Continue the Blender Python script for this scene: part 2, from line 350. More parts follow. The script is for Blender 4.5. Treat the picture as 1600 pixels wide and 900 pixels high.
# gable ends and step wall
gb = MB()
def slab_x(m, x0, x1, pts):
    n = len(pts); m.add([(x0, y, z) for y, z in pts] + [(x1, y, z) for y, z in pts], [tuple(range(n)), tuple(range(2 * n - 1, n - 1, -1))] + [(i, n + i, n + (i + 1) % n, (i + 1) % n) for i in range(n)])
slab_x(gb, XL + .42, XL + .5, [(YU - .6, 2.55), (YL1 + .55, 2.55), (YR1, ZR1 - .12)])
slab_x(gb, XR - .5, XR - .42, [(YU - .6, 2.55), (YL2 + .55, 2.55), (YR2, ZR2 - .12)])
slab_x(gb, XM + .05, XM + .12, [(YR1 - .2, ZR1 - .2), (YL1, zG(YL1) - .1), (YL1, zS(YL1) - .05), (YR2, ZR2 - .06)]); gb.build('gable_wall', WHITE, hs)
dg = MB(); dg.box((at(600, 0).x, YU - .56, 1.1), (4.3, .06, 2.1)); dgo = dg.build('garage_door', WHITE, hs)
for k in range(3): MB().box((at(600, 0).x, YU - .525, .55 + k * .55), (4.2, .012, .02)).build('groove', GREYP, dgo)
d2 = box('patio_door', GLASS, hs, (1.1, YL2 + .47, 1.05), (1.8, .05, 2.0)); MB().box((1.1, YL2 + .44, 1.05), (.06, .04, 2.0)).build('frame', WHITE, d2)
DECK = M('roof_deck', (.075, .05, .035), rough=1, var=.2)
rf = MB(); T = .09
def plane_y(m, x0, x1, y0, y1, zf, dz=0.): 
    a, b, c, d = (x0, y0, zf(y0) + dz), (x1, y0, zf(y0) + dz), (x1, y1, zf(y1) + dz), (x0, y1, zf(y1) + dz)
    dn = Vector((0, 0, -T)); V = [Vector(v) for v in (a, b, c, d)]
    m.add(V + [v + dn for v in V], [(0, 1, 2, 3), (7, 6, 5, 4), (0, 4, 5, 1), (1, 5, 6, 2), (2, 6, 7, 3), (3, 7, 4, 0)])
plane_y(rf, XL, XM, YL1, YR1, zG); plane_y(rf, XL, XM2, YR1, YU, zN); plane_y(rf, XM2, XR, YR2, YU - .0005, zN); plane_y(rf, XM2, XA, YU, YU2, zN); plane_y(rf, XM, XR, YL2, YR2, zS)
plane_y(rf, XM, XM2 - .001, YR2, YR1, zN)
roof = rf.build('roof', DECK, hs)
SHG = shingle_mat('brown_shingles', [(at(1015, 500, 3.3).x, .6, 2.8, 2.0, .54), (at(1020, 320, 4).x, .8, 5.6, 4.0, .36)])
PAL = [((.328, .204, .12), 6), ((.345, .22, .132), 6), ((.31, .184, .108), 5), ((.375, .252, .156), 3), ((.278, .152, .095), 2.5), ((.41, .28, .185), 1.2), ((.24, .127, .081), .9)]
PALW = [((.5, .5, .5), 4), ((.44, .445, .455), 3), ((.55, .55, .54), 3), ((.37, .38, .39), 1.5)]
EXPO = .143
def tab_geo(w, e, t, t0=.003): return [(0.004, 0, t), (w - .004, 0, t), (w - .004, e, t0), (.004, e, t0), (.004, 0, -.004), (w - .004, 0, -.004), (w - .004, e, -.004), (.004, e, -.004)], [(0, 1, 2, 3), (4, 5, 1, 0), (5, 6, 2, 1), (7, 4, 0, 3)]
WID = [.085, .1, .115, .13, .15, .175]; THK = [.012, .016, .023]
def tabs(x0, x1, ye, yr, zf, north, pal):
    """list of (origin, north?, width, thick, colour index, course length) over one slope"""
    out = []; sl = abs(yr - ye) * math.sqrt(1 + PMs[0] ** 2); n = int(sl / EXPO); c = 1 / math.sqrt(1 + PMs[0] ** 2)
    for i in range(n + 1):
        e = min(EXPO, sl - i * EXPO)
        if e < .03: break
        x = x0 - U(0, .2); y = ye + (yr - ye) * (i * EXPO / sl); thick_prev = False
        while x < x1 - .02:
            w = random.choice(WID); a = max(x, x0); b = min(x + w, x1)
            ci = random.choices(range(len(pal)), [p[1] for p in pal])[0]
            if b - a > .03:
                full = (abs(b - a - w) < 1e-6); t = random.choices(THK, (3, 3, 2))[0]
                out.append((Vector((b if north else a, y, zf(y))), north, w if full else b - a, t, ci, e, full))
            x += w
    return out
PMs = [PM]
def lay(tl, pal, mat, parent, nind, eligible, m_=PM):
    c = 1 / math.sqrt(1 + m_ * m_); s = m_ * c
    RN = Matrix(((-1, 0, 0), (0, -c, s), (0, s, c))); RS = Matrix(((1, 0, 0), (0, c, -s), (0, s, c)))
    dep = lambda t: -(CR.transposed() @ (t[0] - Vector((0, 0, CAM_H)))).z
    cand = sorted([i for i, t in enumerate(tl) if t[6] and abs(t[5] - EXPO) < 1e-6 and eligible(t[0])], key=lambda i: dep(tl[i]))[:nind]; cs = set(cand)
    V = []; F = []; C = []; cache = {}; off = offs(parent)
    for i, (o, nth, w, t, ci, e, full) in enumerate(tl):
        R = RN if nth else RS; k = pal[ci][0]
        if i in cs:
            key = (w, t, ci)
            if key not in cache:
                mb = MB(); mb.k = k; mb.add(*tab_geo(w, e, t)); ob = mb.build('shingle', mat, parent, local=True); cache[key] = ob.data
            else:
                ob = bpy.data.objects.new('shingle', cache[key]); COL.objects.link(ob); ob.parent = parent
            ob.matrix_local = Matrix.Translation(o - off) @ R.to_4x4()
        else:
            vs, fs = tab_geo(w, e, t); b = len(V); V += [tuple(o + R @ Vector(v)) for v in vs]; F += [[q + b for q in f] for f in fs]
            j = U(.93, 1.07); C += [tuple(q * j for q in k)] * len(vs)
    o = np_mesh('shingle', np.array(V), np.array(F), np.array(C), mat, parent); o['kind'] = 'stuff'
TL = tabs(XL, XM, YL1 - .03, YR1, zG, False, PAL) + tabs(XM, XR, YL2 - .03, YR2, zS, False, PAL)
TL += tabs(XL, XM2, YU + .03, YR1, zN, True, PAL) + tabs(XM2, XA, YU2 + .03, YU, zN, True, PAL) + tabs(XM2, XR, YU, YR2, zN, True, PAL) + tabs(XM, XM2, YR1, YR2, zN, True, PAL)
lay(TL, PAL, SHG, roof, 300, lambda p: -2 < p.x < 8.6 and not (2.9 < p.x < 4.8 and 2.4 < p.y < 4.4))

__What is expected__
The listing above should be transcribed in full, exactly as written.

__Output__
Continue the Blender Python script for this scene: part 2, from line 350. More parts follow. The script is for Blender 4.5. Treat the picture as 1600 pixels wide and 900 pixels high.
# gable ends and step wall
gb = MB()
def slab_x(m, x0, x1, pts):
    n = len(pts); m.add([(x0, y, z) for y, z in pts] + [(x1, y, z) for y, z in pts], [tuple(range(n)), tuple(range(2 * n - 1, n - 1, -1))] + [(i, n + i, n + (i + 1) % n, (i + 1) % n) for i in range(n)])
slab_x(gb, XL + .42, XL + .5, [(YU - .6, 2.55), (YL1 + .55, 2.55), (YR1, ZR1 - .12)])
slab_x(gb, XR - .5, XR - .42, [(YU - .6, 2.55), (YL2 + .55, 2.55), (YR2, ZR2 - .12)])
slab_x(gb, XM + .05, XM + .12, [(YR1 - .2, ZR1 - .2), (YL1, zG(YL1) - .1), (YL1, zS(YL1) - .05), (YR2, ZR2 - .06)]); gb.build('gable_wall', WHITE, hs)
dg = MB(); dg.box((at(600, 0).x, YU - .56, 1.1), (4.3, .06, 2.1)); dgo = dg.build('garage_door', WHITE, hs)
for k in range(3): MB().box((at(600, 0).x, YU - .525, .55 + k * .55), (4.2, .012, .02)).build('groove', GREYP, dgo)
d2 = box('patio_door', GLASS, hs, (1.1, YL2 + .47, 1.05), (1.8, .05, 2.0)); MB().box((1.1, YL2 + .44, 1.05), (.06, .04, 2.0)).build('frame', WHITE, d2)
DECK = M('roof_deck', (.075, .05, .035), rough=1, var=.2)
rf = MB(); T = .09
def plane_y(m, x0, x1, y0, y1, zf, dz=0.): 
    a, b, c, d = (x0, y0, zf(y0) + dz), (x1, y0, zf(y0) + dz), (x1, y1, zf(y1) + dz), (x0, y1, zf(y1) + dz)
    dn = Vector((0, 0, -T)); V = [Vector(v) for v in (a, b, c, d)]
    m.add(V + [v + dn for v in V], [(0, 1, 2, 3), (7, 6, 5, 4), (0, 4, 5, 1), (1, 5, 6, 2), (2, 6, 7, 3), (3, 7, 4, 0)])
plane_y(rf, XL, XM, YL1, YR1, zG); plane_y(rf, XL, XM2, YR1, YU, zN); plane_y(rf, XM2, XR, YR2, YU - .0005, zN); plane_y(rf, XM2, XA, YU, YU2, zN); plane_y(rf, XM, XR, YL2, YR2, zS)
plane_y(rf, XM, XM2 - .001, YR2, YR1, zN)
roof = rf.build('roof', DECK, hs)
SHG = shingle_mat('brown_shingles', [(at(1015, 500, 3.3).x, .6, 2.8, 2.0, .54), (at(1020, 320, 4).x, .8, 5.6, 4.0, .36)])
PAL = [((.328, .204, .12), 6), ((.345, .22, .132), 6), ((.31, .184, .108), 5), ((.375, .252, .156), 3), ((.278, .152, .095), 2.5), ((.41, .28, .185), 1.2), ((.24, .127, .081), .9)]
PALW = [((.5, .5, .5), 4), ((.44, .445, .455), 3), ((.55, .55, .54), 3), ((.37, .38, .39), 1.5)]
EXPO = .143
def tab_geo(w, e, t, t0=.003): return [(0.004, 0, t), (w - .004, 0, t), (w - .004, e, t0), (.004, e, t0), (.004, 0, -.004), (w - .004, 0, -.004), (w - .004, e, -.004), (.004, e, -.004)], [(0, 1, 2, 3), (4, 5, 1, 0), (5, 6, 2, 1), (7, 4, 0, 3)]
WID = [.085, .1, .115, .13, .15, .175]; THK = [.012, .016, .023]
def tabs(x0, x1, ye, yr, zf, north, pal):
    """list of (origin, north?, width, thick, colour index, course length) over one slope"""
    out = []; sl = abs(yr - ye) * math.sqrt(1 + PMs[0] ** 2); n = int(sl / EXPO); c = 1 / math.sqrt(1 + PMs[0] ** 2)
    for i in range(n + 1):
        e = min(EXPO, sl - i * EXPO)
        if e < .03: break
        x = x0 - U(0, .2); y = ye + (yr - ye) * (i * EXPO / sl); thick_prev = False
        while x < x1 - .02:
            w = random.choice(WID); a = max(x, x0); b = min(x + w, x1)
            ci = random.choices(range(len(pal)), [p[1] for p in pal])[0]
            if b - a > .03:
                full = (abs(b - a - w) < 1e-6); t = random.choices(THK, (3, 3, 2))[0]
                out.append((Vector((b if north else a, y, zf(y))), north, w if full else b - a, t, ci, e, full))
            x += w
    return out
PMs = [PM]
def lay(tl, pal, mat, parent, nind, eligible, m_=PM):
    c = 1 / math.sqrt(1 + m_ * m_); s = m_ * c
    RN = Matrix(((-1, 0, 0), (0, -c, s), (0, s, c))); RS = Matrix(((1, 0, 0), (0, c, -s), (0, s, c)))
    dep = lambda t: -(CR.transposed() @ (t[0] - Vector((0, 0, CAM_H)))).z
    cand = sorted([i for i, t in enumerate(tl) if t[6] and abs(t[5] - EXPO) < 1e-6 and eligible(t[0])], key=lambda i: dep(tl[i]))[:nind]; cs = set(cand)
    V = []; F = []; C = []; cache = {}; off = offs(parent)
    for i, (o, nth, w, t, ci, e, full) in enumerate(tl):
        R = RN if nth else RS; k = pal[ci][0]
        if i in cs:
            key = (w, t, ci)
            if key not in cache:
                mb = MB(); mb.k = k; mb.add(*tab_geo(w, e, t)); ob = mb.build('shingle', mat, parent, local=True); cache[key] = ob.data
            else:
                ob = bpy.data.objects.new('shingle', cache[key]); COL.objects.link(ob); ob.parent = parent
            ob.matrix_local = Matrix.Translation(o - off) @ R.to_4x4()
        else:
            vs, fs = tab_geo(w, e, t); b = len(V); V += [tuple(o + R @ Vector(v)) for v in vs]; F += [[q + b for q in f] for f in fs]
            j = U(.93, 1.07); C += [tuple(q * j for q in k)] * len(vs)
    o = np_mesh('shingle', np.array(V), np.array(F), np.array(C), mat, parent); o['kind'] = 'stuff'
TL = tabs(XL, XM, YL1 - .03, YR1, zG, False, PAL) + tabs(XM, XR, YL2 - .03, YR2, zS, False, PAL)
TL += tabs(XL, XM2, YU + .03, YR1, zN, True, PAL) + tabs(XM2, XA, YU2 + .03, YU, zN, True, PAL) + tabs(XM2, XR, YU, YR2, zN, True, PAL) + tabs(XM, XM2, YR1, YR2, zN, True, PAL)
lay(TL, PAL, SHG, roof, 300, lambda p: -2 < p.x < 8.6 and not (2.9 < p.x < 4.8 and 2.4 < p.y < 4.4))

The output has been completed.